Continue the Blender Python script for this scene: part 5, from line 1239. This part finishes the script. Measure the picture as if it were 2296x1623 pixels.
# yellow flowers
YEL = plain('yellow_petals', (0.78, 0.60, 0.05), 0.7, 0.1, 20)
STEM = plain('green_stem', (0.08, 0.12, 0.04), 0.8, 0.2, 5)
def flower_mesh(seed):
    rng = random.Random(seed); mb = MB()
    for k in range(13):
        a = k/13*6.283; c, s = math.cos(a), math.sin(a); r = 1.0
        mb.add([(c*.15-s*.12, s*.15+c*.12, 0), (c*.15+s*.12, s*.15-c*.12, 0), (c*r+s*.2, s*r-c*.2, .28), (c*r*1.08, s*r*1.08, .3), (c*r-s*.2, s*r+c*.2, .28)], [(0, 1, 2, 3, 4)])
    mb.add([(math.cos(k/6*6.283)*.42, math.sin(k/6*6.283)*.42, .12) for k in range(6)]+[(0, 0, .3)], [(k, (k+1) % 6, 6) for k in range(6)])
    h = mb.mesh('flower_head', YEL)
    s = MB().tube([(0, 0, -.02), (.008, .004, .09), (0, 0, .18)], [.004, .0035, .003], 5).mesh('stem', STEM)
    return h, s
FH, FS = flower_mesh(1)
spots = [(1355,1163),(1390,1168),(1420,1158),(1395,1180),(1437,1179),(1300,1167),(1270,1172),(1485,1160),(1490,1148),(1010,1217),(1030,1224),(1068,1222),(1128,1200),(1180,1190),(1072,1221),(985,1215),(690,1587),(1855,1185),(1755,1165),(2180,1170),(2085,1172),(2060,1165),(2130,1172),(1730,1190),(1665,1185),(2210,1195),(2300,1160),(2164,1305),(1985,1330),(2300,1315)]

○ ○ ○

Quote every line of the data, word for word.

Continue the Blender Python script for this scene: part 5, from line 1239. This part finishes the script. Measure the picture as if it were 2296x1623 pixels.
# yellow flowers
YEL = plain('yellow_petals', (0.78, 0.60, 0.05), 0.7, 0.1, 20)
STEM = plain('green_stem', (0.08, 0.12, 0.04), 0.8, 0.2, 5)
def flower_mesh(seed):
    rng = random.Random(seed); mb = MB()
    for k in range(13):
        a = k/13*6.283; c, s = math.cos(a), math.sin(a); r = 1.0
        mb.add([(c*.15-s*.12, s*.15+c*.12, 0), (c*.15+s*.12, s*.15-c*.12, 0), (c*r+s*.2, s*r-c*.2, .28), (c*r*1.08, s*r*1.08, .3), (c*r-s*.2, s*r+c*.2, .28)], [(0, 1, 2, 3, 4)])
    mb.add([(math.cos(k/6*6.283)*.42, math.sin(k/6*6.283)*.42, .12) for k in range(6)]+[(0, 0, .3)], [(k, (k+1) % 6, 6) for k in range(6)])
    h = mb.mesh('flower_head', YEL)
    s = MB().tube([(0, 0, -.02), (.008, .004, .09), (0, 0, .18)], [.004, .0035, .003], 5).mesh('stem', STEM)
    return h, s
FH, FS = flower_mesh(1)
spots = [(1355,1163),(1390,1168),(1420,1158),(1395,1180),(1437,1179),(1300,1167),(1270,1172),(1485,1160),(1490,1148),(1010,1217),(1030,1224),(1068,1222),(1128,1200),(1180,1190),(1072,1221),(985,1215),(690,1587),(1855,1185),(1755,1165),(2180,1170),(2085,1172),(2060,1165),(2130,1172),(1730,1190),(1665,1185),(2210,1195),(2300,1160),(2164,1305),(1985,1330),(2300,1315)]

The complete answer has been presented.